Legal issues were confirmed to not be an issue by the game’s creator, and some accusers have since apologized publicly. Other rumors ran rampant on social media after Flappy Bird creator pulled the game’s plug. The buzz included much more than the false claim that Nguyen was getting sued by Mario Brothers’ developers. People also claimed that the creator had killed himself because of the stress of developing such an enormous hit. They claimed that people were so furious that he stopped the game that he was getting death threats. None of these rumors were true though.

The Guardian reports that besides Flappy Bird, Minecraft, YouTube, Facebook, and Instagram, are the most popular among British children. Children and adults were still passing their time on their devices that had Flappy Bird already installed despite it disappearing from Google Play and the Android store. Meanwhile, devices with the game installed were amazingly being sold for thousands of dollars.

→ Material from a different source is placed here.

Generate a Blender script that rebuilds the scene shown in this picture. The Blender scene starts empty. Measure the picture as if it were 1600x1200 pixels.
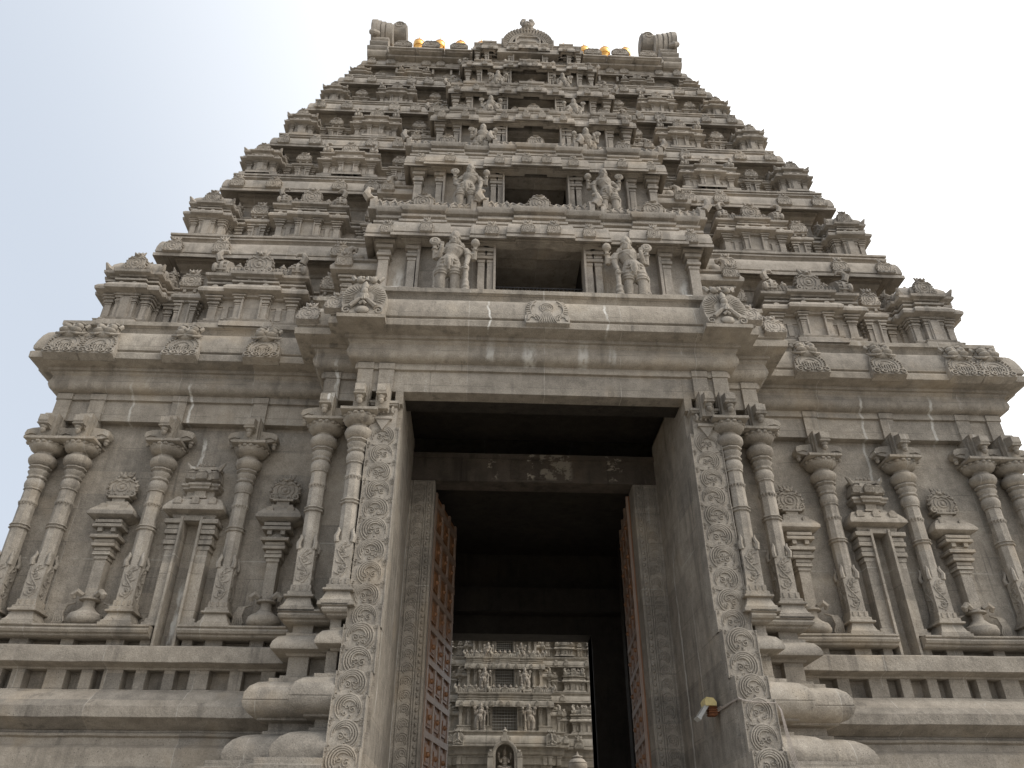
import bpy, math, random
from math import sin, cos, pi, radians as R, sqrt
from mathutils import Matrix, Vector
random.seed(7)
sc = bpy.context.scene
COL = sc.collection
GZ = -1.7            # ground level; z = 0 is the eye of the photographer

# ------------------------------------------------------------------ mesh helper
class MB:
    def __init__(s): s.v = []; s.f = []
    def add(s, v, f):
        o = len(s.v); s.v += [tuple(p) for p in v]; s.f += [tuple(i + o for i in q) for q in f]; return s
    def join(s, o, loc=(0, 0, 0), sc=(1, 1, 1), rz=0.0, rx=0.0, ry=0.0):
        if not isinstance(sc, tuple): sc = (sc, sc, sc)
        M = Matrix.Translation(loc) @ Matrix.Rotation(rz, 4, 'Z') @ Matrix.Rotation(ry, 4, 'Y') @ Matrix.Rotation(rx, 4, 'X') @ Matrix.Diagonal((*sc, 1))
        return s.add([M @ Vector(p) for p in o.v], o.f)
    def box(s, x0, x1, y0, y1, z0, z1):
        v = [(x, y, z) for z in (z0, z1) for y in (y0, y1) for x in (x0, x1)]
        return s.add(v, [(0, 2, 3, 1), (4, 5, 7, 6), (0, 1, 5, 4), (2, 6, 7, 3), (0, 4, 6, 2), (1, 3, 7, 5)])
    def taper(s, x, y, z0, z1, hx0, hy0, hx1, hy1):
        v = [(x - hx0, y - hy0, z0), (x + hx0, y - hy0, z0), (x + hx0, y + hy0, z0), (x - hx0, y + hy0, z0),
             (x - hx1, y - hy1, z1), (x + hx1, y - hy1, z1), (x + hx1, y + hy1, z1), (x - hx1, y + hy1, z1)]
        return s.add(v, [(3, 2, 1, 0), (4, 5, 6, 7), (0, 1, 5, 4), (1, 2, 6, 5), (2, 3, 7, 6), (3, 0, 4, 7)])
    def sweep(s, path, prof, closed=False, caps=True, seg=0.0):
        P = [Vector(p) for p in path]; n = len(P); ms = []
        for i in range(n):
            d1 = (P[i] - P[i - 1]).normalized() if (i or closed) else None
            d2 = (P[(i + 1) % n] - P[i]).normalized() if (i < n - 1 or closed) else None
            d1 = d1 or d2; d2 = d2 or d1
            a = Vector((d1.y, -d1.x)); b = Vector((d2.y, -d2.x)); ms.append((a + b) / (1 + a.dot(b)))
        if seg:
            Q, M2 = [], []
            m = n if closed else n - 1
            for i in range(m):
                j = (i + 1) % n; L = (P[j] - P[i]).length; k = max(1, int(L / seg))
                for t in range(k):
                    a = t / k; Q.append(P[i].lerp(P[j], a)); M2.append((ms[i], 0) if t == 0 else ((Vector(((P[j] - P[i]).normalized().y, -(P[j] - P[i]).normalized().x))), 1))
            if not closed: Q.append(P[-1]); M2.append((ms[-1], 0))
            P = Q; n = len(P); ms = [q[0] for q in M2]
        k = len(prof); v = []
        for i in range(n):
            jz = random.uniform(-.008, .008) if seg else 0; jo = random.uniform(-.008, .008) if seg else 0
            for (o, z) in prof:
                q = P[i] + ms[i] * (o + jo); v.append((q.x, q.y, z + jz))
        f = []
        for i in range(n if closed else n - 1):
            a = i * k; b = ((i + 1) % n) * k
            for j in range(k - 1): f.append((a + j, b + j, b + j + 1, a + j + 1))
        if not closed and caps:
            f.append(tuple(range(k - 1, -1, -1))); f.append(tuple(range((n - 1) * k, n * k)))
        return s.add(v, f)
    def lathe(s, cx, cy, prof, n=16, rot=0.0, sx=1.0, sy=1.0):
        v = []; f = []; k = len(prof)
        for (r, z) in prof:
            for i in range(n):
                a = rot + 2 * pi * i / n; v.append((cx + r * cos(a) * sx, cy + r * sin(a) * sy, z))
        for j in range(k - 1):
            for i in range(n): f.append((j * n + i, j * n + (i + 1) % n, (j + 1) * n + (i + 1) % n, (j + 1) * n + i))
        f.append(tuple(range(n - 1, -1, -1))); f.append(tuple((k - 1) * n + i for i in range(n)))
        return s.add(v, f)
    def sq(s, cx, cy, prof, sx=1.0, sy=1.0):
        return s.lathe(cx, cy, [(r * sqrt(2), z) for r, z in prof], 4, pi / 4, sx, sy)
    def oct(s, cx, cy, prof):
        c = cos(pi / 8); return s.lathe(cx, cy, [(r / c, z) for r, z in prof], 8, pi / 8)
    def ball(s, c, r, n=10, m=6):
        if not isinstance(r, tuple): r = (r, r, r)
        v = [(c[0], c[1], c[2] - r[2])]
        for j in range(1, m):
            t = -pi / 2 + pi * j / m
            for i in range(n):
                a = 2 * pi * i / n; v.append((c[0] + r[0] * cos(t) * cos(a), c[1] + r[1] * cos(t) * sin(a), c[2] + r[2] * sin(t)))
        v.append((c[0], c[1], c[2] + r[2])); f = []
        for i in range(n): f.append((0, 1 + (i + 1) % n, 1 + i))
        for j in range(m - 2):
            for i in range(n): f.append((1 + j * n + i, 1 + j * n + (i + 1) % n, 1 + (j + 1) * n + (i + 1) % n, 1 + (j + 1) * n + i))
        t = len(v) - 1; b = 1 + (m - 2) * n
        for i in range(n): f.append((t, b + i, b + (i + 1) % n))
        return s.add(v, f)
    def tube(s, pts, r, n=6, closed=False, flat=1.0):
        P = [Vector(p) for p in pts]; m = len(P)
        rr = r if isinstance(r, (list, tuple)) else [r] * m
        v = []; f = []; up = None
        for i in range(m):
            if closed: t = P[(i + 1) % m] - P[i - 1]
            else: t = P[min(i + 1, m - 1)] - P[max(i - 1, 0)]
            t = t.normalized() if t.length > 1e-9 else Vector((0, 0, 1))
            if up is None:
                up = Vector((0, 1, 0)) if abs(t.y) < .9 else Vector((1, 0, 0))
            a = (up - t * up.dot(t)).normalized(); up = a; b = t.cross(a)
            for k in range(n):
                q = 2 * pi * k / n; v.append(P[i] + (a * cos(q) * flat + b * sin(q)) * rr[i])
        for i in range(m if closed else m - 1):
            j = (i + 1) % m
            for k in range(n): f.append((i * n + k, i * n + (k + 1) % n, j * n + (k + 1) % n, j * n + k))
        if not closed:
            f.append(tuple(range(n - 1, -1, -1))); f.append(tuple((m - 1) * n + k for k in range(n)))
        return s.add(v, f)
    def extr(s, poly, y0, y1, taperq=1.0):
        # poly in (x,z), counter-clockwise seen from the front (-y)
        n = len(poly); cx = sum(p[0] for p in poly) / n; cz = sum(p[1] for p in poly) / n
        v = [(cx + (x - cx) * taperq, y0, cz + (z - cz) * taperq) for x, z in poly] + [(x, y1, z) for x, z in poly]
        f = [tuple(range(n)), tuple(range(2 * n - 1, n - 1, -1))]
        for i in range(n):
            j = (i + 1) % n; f.append((i, i + n, j + n, j))
        return s.add(v, f)
    def extx(s, poly, x0, x1):
        # poly in (y,z) swept along x
        n = len(poly); v = [(x0, y, z) for y, z in poly] + [(x1, y, z) for y, z in poly]
        f = [tuple(range(n - 1, -1, -1)), tuple(range(n, 2 * n))]
        for i in range(n):
            j = (i + 1) % n; f.append((i, j, j + n, i + n))
        return s.add(v, f)
    def mesh(s, name, mat, sm=38):
        me = bpy.data.meshes.new(name); me.from_pydata(s.v, [], s.f); me.validate()
        me.materials.append(mat)
        if sm:
            me.shade_smooth(); me.set_sharp_from_angle(angle=R(sm))
        return me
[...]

While it’s uncertain if all of the purchases and bids were genuine, The Telegraph reported at the time, “The devices being sold will be linked to their owner’s app account, meaning those who purchase them to specifically play the game may run into difficulty.” That didn’t stop the Flappy Bird madness though. Over 1000 Flappy Bird clones surfaced while Flappy Bird was regaining health, and mobile gaming changed forever.

Nguyen felt he was getting ripped off by all the copy cat games. Finally, Dong tweeted, “definitely bringing Flappy Bird back, but with the re-release of the app will come a warning: Please take a break.” Now, it’s April 1st, Flappy Bird is again causing a stir, and parents are left wondering with all the Flappy Bird drama, joke’s on who?